Thursday, October 13, 2011

STI: Primary concerns

Mar 27, 2004

Primary concerns
by Sharon Loh

IF YOU had asked me two years ago where I intended to register my children when they hit Primary 1, I would have said: 'I hope NOT to be here by the time they hit Primary 1.'

I always had a vague if unrealistic hope that we would be gone by then. Vamoosed to a place where children could be children and tests at age 10 didn't determine their academic future.

Well, we're still here and Primary 1 registration looms in July for Alexis.

Time to face the music.

My ambivalence about education in Singapore came from a number of things: past experience and present discomfort from listening to parents whose kids are now in school.

They confirmed what I already knew. Our education system is rigid, results-oriented, and stifling.

There's no denying it has many strengths. Singaporean students excel in further studies abroad because all the basics are in place, and they are very disciplined.

Well-meaning friends also point out that we all went through it and emerged intact.

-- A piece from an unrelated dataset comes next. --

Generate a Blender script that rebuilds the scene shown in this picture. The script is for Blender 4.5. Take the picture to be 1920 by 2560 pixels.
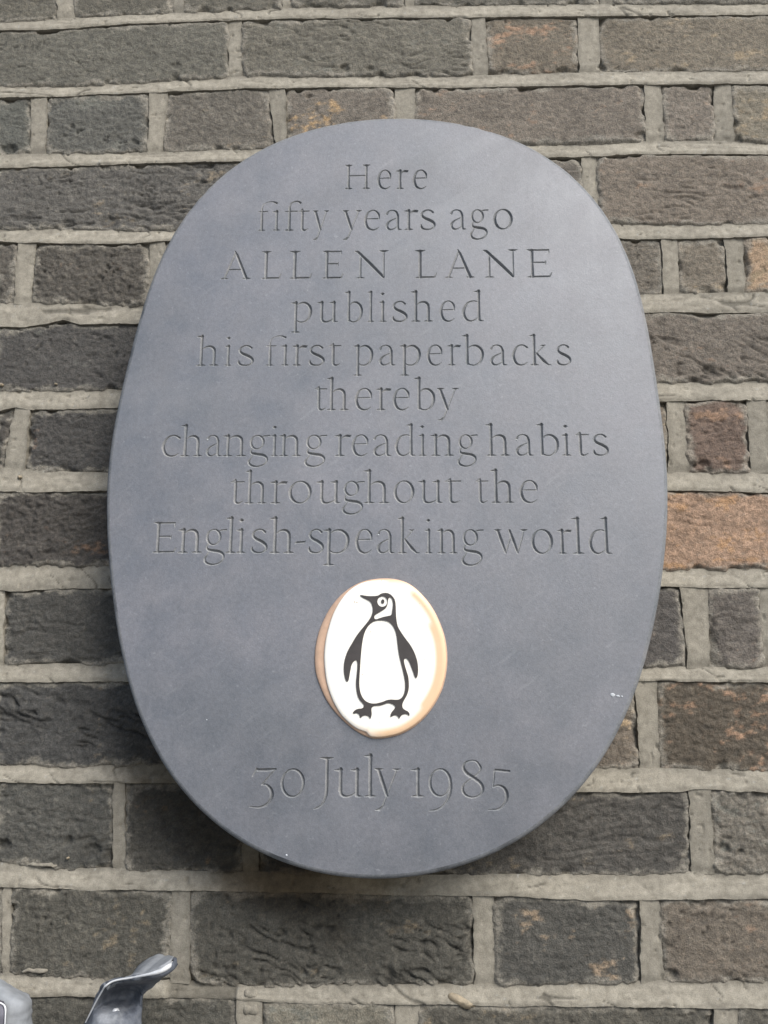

But I often wonder if I would be a different person now - a bolder, more dynamic person - if I had gone through a system which valued individualism and independent thinking instead.

I wanted my kids to know that freedom, and not have to get through exams via copious amounts of memory work and rote learning.

I didn't want them to view education as an arduous means to an end, not valued for itself.

Even the switch in emphasis to creative thinking seemed to be putting the cart before the horse.

How do you fashion creative thinkers from a populace which doesn't even want to think for itself?

And yet, it was clear that the education system, while faithfully producing skilled workers for so many years, would fail to meet the country's future manpower needs.

So, children more comfortable with conforming were now going to have to think outside the box. And still they had to produce good grades. Parents just got more stressed, as their own brains went into overdrive so they could do their children's 'creative' school projects.

Just how much parents crib for their kids was driven home to me when I was asked to help judge some student projects in a contest for promoting conservation.

Some of the work was creative all right. The problem was, you couldn't be sure how much of it had been done by the child.

Other changes over the years - the gifted programme, birth of independent schools and yearly rankings - all looked from the outside like meritocracy gone on a mad power trip.

Schools blamed parents for being kiasu, parents blamed the system for entrapping them.

Whatever. I didn't want my children in a situation where their worth would be determined by academic grades. Sure, you can overcome all that and come out stronger. But why torture yourself? Opting out looked good.

To be fair, I was - and still am - seeing only bits and pieces of the picture from the outside.

And through my murky window, I see events in recent months, perhaps gathering over the years unknown to me, which make me view Singapore schools with a little more optimism.

Yes, they are still demanding, but curricula have expanded to include really interesting, even off-beat, subjects.

My jaw dropped recently when a friend showed me a clay-mation video that her eight-year-old had made in school as part of a class project.

Entitled A Walk In The Park, it was only a minute or so long, but it had a charming narrative with a humorous twist at the end.

The pupils drew the story boards, sculpted the figurines, filmed it (with a simple iSight camera), did the soundtrack, and edited it, almost entirely on their own.

Eight-year-olds. In a neighbourhood school.

My friend is relocating to London because of work, and when she called schools to find out if her daughter could keep up with her computer classes there, they told her that what she was doing was just too advanced, and that she would have to look for private classes.

I hear that schools are doing hydroponic projects (and selling the produce), robotics and lots of other things that don't seem to have much truck with the three Rs. Clearly, we don't do things by halves.

Pedagogical methods also seem to have progressed, especially in Language and Mathematics. If I'd been taught Maths as they teach it today, maybe I wouldn't have been so half-hearted about it.

There are other heartening signs that our education system may indeed be evolving into a higher life form. A few more recent milestones come to mind.

Now that mother tongue is no longer required for university admission scores, junior colleges are taking the creative route in keeping interest in the subject alive.

Once the pressure of learning the language is off, you have the breathing space to traverse the whole terrain of 'culture', from current affairs to history, geography and literature.

I wouldn't have minded that myself. And too bad the through-train system came too late for me. I could really have gone for skipping the O levels and going straight to the As.

In fact, I would have applied to the new Arts School which is slated to open sometime.

What we need is a little more joy in learning, a little less desire to put the pedal to the metal - at least until students are mature enough to handle it.

Of course, I won't know if things really have changed until I take the plunge with Alexis.

Her father is not convinced. He thinks the system is still fundamentally results-oriented and therefore overly stressful.

He might be right. For me, though, all this talk of learning is rubbing off. Amazingly, the thought of going back to school to get some retraining myself is actually tempting.

The darnedest thing is how one doesn't appreciate education until one is no longer intimidated by it.